Fondée sur l’exploitation de 715.000 documents piratés dans les ordinateurs de la société de gestion financière d’Isabel dos Santos basée au Portugal, l’enquête des médias internationaux, dont la BBC, le New York Times et Le Monde, semble accabler la femmes d’affaires angolaise.

Grâce à ce que Le Monde décrit comme une « nébuleuse composée de 400 sociétés identifiés dans 41 pays », Isabel dos Santos avait mis en place un véritable « schéma d’accaparement des richesses publiques ».

L’enquête de l’ICIJ révèle que des grands cabinets d’audit et de conseil internationaux comme PwC et Boston Consulting Group, ont « apparemment ignoré les signaux d’alarme », en l’aidant à cacher des biens publics.

L’investigation s’appuie sur des lettres censurées qui montrent comment de grands noms chez les consultants ont cherché à lui ouvrir des comptes bancaires non transparents.

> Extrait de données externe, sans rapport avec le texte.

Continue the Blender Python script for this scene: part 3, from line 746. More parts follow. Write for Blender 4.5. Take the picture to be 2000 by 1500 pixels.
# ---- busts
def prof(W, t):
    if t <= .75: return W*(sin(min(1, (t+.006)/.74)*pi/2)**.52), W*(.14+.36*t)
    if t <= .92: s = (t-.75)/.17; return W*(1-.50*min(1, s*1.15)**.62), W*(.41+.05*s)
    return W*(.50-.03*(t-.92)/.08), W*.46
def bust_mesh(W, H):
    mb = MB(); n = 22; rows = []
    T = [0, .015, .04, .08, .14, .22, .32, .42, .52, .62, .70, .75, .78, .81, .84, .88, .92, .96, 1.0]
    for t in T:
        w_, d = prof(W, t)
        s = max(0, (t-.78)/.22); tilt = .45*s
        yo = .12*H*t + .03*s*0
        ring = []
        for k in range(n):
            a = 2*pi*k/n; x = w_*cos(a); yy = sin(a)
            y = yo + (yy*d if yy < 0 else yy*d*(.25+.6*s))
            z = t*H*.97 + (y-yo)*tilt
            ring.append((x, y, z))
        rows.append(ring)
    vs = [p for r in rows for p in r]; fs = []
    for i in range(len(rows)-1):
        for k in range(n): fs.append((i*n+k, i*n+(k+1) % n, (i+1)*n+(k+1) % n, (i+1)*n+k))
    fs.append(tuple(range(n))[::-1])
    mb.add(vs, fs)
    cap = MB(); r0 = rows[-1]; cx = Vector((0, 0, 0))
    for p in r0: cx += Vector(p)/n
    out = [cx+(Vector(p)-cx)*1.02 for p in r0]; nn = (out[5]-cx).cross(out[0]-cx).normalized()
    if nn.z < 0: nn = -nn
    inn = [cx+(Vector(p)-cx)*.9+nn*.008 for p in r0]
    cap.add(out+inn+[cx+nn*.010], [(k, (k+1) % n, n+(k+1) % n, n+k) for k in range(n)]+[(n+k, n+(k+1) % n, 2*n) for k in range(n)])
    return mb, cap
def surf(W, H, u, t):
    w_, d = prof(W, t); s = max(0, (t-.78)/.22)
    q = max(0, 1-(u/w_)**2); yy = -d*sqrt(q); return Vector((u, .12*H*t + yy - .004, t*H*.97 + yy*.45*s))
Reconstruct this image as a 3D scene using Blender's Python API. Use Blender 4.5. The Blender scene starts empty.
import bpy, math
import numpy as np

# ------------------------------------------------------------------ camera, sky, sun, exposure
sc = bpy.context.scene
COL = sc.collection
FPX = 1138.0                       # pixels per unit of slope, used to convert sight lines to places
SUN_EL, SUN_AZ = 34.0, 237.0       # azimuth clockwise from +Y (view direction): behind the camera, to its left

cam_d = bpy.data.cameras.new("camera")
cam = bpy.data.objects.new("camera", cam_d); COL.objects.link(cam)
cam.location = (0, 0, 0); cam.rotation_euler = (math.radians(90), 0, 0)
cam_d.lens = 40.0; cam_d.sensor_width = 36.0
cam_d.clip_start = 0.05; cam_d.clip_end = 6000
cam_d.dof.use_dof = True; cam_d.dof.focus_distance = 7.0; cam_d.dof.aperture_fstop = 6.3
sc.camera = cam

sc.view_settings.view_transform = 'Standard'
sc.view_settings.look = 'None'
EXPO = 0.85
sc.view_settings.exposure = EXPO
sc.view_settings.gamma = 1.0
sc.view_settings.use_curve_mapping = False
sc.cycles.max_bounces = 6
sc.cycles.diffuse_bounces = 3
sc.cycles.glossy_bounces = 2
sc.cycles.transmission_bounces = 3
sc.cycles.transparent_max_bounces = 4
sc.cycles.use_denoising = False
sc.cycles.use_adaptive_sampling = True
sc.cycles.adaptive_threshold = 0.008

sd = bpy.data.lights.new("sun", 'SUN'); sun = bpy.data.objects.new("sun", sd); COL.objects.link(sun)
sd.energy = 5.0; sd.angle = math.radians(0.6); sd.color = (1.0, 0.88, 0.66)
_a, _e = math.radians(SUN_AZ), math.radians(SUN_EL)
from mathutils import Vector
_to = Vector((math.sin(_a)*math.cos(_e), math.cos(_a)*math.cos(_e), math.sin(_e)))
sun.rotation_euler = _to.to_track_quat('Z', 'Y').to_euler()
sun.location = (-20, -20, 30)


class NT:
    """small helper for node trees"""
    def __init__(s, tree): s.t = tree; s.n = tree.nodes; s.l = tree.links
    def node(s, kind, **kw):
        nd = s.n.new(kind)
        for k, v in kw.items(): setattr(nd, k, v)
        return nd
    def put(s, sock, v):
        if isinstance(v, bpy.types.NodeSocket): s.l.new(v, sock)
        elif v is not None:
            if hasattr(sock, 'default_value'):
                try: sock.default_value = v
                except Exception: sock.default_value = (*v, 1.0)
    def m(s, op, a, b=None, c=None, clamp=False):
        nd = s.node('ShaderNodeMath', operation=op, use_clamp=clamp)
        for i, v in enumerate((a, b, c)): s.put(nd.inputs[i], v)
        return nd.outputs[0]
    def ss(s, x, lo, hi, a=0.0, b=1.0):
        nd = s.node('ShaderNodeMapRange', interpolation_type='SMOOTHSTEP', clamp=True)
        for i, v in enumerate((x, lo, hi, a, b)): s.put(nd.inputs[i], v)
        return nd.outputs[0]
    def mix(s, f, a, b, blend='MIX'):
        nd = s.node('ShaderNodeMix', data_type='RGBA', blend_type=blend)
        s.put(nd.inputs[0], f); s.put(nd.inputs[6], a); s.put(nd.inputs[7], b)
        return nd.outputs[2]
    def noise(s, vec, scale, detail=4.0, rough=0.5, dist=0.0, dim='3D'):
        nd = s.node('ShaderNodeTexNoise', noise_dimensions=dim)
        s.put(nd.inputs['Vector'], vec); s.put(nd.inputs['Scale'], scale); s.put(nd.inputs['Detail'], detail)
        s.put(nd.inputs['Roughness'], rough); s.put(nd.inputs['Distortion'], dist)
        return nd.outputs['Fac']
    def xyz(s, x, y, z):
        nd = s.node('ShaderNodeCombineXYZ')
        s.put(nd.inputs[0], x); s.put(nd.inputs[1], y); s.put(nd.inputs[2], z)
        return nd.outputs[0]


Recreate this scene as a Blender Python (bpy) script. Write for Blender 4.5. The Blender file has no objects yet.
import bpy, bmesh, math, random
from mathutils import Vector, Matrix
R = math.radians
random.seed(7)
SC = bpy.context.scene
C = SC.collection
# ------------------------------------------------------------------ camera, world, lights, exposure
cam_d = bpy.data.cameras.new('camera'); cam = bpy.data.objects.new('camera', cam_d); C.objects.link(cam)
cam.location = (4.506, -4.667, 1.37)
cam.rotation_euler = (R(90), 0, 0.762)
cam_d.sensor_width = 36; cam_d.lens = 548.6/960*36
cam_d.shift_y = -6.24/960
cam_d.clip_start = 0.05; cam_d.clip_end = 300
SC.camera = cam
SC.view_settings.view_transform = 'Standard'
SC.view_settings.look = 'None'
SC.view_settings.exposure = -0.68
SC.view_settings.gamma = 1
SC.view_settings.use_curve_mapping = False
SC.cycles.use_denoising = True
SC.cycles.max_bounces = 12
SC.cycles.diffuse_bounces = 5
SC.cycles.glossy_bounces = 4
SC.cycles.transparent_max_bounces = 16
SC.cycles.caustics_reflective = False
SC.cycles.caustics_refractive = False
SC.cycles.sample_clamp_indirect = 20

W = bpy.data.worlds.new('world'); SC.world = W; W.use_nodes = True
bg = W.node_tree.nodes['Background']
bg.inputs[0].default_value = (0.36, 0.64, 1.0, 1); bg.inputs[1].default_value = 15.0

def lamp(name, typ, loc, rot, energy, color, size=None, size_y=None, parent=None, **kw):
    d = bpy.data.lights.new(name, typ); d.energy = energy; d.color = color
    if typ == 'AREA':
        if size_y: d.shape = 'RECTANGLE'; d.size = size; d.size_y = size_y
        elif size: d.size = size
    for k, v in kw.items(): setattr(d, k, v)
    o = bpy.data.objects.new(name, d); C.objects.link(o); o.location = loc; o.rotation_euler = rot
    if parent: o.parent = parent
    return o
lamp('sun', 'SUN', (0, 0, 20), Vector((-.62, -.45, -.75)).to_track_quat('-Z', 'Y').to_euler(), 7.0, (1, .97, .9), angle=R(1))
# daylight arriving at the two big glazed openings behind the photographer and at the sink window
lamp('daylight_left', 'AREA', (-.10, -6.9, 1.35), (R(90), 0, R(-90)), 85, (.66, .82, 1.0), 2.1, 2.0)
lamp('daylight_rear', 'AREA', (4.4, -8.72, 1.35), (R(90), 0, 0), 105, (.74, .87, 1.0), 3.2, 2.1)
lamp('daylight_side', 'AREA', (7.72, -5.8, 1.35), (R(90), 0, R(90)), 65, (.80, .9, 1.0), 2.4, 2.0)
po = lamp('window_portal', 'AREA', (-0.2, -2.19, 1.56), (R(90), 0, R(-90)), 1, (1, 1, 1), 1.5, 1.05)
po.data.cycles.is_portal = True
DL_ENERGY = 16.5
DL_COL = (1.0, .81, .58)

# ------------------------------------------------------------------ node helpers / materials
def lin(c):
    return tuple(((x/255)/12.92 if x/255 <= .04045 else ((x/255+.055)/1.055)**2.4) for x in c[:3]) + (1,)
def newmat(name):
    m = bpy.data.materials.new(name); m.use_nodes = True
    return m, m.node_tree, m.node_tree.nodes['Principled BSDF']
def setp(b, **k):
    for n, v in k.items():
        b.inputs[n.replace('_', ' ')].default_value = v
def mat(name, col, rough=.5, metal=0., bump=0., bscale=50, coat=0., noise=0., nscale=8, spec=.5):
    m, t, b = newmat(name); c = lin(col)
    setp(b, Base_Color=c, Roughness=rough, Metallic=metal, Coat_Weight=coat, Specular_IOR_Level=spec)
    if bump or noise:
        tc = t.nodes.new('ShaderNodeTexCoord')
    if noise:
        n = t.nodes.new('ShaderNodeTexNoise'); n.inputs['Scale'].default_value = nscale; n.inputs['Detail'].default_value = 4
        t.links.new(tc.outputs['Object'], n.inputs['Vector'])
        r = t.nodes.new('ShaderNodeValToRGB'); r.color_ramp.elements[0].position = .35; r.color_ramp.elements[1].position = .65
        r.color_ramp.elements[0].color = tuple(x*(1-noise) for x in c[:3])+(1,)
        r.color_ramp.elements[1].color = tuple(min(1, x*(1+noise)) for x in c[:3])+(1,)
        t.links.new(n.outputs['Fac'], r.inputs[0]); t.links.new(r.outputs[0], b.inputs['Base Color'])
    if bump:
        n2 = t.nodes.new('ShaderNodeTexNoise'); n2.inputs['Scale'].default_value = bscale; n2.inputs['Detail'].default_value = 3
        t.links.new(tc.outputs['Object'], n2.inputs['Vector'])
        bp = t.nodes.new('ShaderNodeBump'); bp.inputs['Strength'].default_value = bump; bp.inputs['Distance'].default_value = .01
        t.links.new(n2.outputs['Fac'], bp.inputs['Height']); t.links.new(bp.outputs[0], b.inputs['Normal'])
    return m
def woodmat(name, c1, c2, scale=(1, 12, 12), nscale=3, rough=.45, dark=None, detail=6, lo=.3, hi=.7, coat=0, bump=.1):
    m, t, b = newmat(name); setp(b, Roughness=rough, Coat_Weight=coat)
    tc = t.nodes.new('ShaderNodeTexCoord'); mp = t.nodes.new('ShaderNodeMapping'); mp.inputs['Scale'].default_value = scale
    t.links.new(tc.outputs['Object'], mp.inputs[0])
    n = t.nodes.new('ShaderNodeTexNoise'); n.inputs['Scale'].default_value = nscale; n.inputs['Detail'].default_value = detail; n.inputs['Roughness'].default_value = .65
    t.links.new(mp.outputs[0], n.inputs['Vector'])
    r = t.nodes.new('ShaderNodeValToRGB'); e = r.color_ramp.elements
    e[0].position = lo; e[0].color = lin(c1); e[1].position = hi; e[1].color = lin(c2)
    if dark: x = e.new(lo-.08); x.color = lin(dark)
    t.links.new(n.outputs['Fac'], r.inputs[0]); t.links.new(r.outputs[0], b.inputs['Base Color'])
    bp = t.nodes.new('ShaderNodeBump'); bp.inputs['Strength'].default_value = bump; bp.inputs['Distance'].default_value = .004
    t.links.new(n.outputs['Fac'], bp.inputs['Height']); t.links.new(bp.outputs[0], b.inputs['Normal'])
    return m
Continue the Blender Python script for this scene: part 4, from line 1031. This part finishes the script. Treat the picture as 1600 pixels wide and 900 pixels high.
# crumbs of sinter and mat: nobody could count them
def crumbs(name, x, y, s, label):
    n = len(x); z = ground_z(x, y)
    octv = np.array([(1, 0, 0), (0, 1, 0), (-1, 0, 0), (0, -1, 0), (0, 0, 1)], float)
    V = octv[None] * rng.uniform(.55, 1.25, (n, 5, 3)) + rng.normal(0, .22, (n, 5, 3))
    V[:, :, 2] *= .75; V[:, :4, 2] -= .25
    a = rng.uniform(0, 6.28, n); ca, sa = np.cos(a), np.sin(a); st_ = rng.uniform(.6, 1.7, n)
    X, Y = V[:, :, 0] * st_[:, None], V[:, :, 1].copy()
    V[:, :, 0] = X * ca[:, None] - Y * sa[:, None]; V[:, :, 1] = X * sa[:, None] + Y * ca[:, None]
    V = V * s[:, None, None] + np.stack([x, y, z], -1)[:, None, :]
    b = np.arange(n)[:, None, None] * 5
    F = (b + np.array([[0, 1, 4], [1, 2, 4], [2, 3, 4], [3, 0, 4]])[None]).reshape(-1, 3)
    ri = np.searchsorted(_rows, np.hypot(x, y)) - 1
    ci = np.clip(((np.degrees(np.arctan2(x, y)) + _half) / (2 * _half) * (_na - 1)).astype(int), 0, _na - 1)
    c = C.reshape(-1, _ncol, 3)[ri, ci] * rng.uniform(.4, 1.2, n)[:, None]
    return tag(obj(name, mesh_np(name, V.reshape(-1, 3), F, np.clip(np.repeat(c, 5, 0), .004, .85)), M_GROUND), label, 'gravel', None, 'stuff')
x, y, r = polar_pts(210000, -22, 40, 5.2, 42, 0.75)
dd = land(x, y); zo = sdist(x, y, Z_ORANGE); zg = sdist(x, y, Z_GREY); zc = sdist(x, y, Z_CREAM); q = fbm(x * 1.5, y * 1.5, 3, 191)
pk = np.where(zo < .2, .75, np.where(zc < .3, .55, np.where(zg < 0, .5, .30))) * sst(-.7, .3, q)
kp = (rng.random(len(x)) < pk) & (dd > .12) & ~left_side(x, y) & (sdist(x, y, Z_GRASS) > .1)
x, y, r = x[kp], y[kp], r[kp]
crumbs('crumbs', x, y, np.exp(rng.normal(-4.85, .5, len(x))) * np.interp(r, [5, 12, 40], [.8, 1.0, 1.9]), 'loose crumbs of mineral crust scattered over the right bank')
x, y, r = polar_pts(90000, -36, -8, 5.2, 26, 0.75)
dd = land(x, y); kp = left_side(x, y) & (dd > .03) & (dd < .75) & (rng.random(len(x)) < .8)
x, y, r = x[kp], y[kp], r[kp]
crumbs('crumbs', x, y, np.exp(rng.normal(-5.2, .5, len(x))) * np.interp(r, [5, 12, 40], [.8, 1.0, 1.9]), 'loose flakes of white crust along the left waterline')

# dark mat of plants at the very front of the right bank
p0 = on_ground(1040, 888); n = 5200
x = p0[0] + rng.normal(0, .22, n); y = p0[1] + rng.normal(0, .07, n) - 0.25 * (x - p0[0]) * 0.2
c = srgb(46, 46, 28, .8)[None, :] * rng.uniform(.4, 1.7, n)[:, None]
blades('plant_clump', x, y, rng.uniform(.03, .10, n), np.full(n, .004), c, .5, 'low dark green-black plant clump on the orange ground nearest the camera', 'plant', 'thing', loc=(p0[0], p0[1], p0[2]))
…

Dans un communiqué, PwC a dit avoir « immédiatement » lancé une enquête et « pris des mesures pour cesser tout travail en cours pour des entités contrôlées par des membres de la famille dos Santos ».

Début janvier, la justice portugaise a elle aussi annoncé l’ouverture d’une enquête sur la femme d’affaires, qui détient des intérêts dans de nombreuses entreprises du pays, pour blanchiment d’argent public.

– Vendetta familiale –

Celle qui est fut proclamée comme la première milliardaire d’Afrique par le magazine américain Forbes en 2013, a elle-même dénoncé auprès de BBC Afrique une « chasse aux sorcières », destinée à les discréditer, elle et son père.

« Ma +fortune+ est née de mon caractère, mon intelligence, éducation, capacité de travail, persévérance », a-t-elle poursuivi sur son compte Twitter.

Son avocat a également réfuté les accusations de l’ICIJ, dénonçant auprès du journal britannique The Guardian une « attaque parfaitement coordonnée » par l’actuel président angolais Joao Lourenço.

Celui-ci a succédé en 2017 à Jose Eduardo dos Santos, qui a dirigé le pays d’une main de fer pendant trente-huit ans (1979-2017). Ses adversaires accusent l’ancien chef de l’Etat d’avoir mis l’économie du pays, un des plus pauvres du monde, en coupe réglée au profit de membres de sa famille.

Depuis deux ans, M. Lourenço a écarté les proches du « clan » dos Santos des institutions, des entreprises publiques et de l’appareil sécuritaire angolais, au nom de la lutte contre la corruption.

Au premier rang de cette charrette ont pris place Isabel dos Santos, qui dirigeait depuis un an la compagnie pétrolière nationale Sonangol, et son demi-frère, Jose Filomeno dos Santos, qui présidait le fond souverain du pays.

Ce dernier est jugé depuis décembre à Luanda pour détournements de fonds publics.

Le clan dos Santos dénonce depuis une vendetta familiale. Il souligne notamment que l’ancien vice-président du pays, Manuel Vicente, menacé d’un procès pour corruption au Portugal a vu ces poursuites abandonnées à la faveur d’un accord diplomatique signé par M. Lourenço.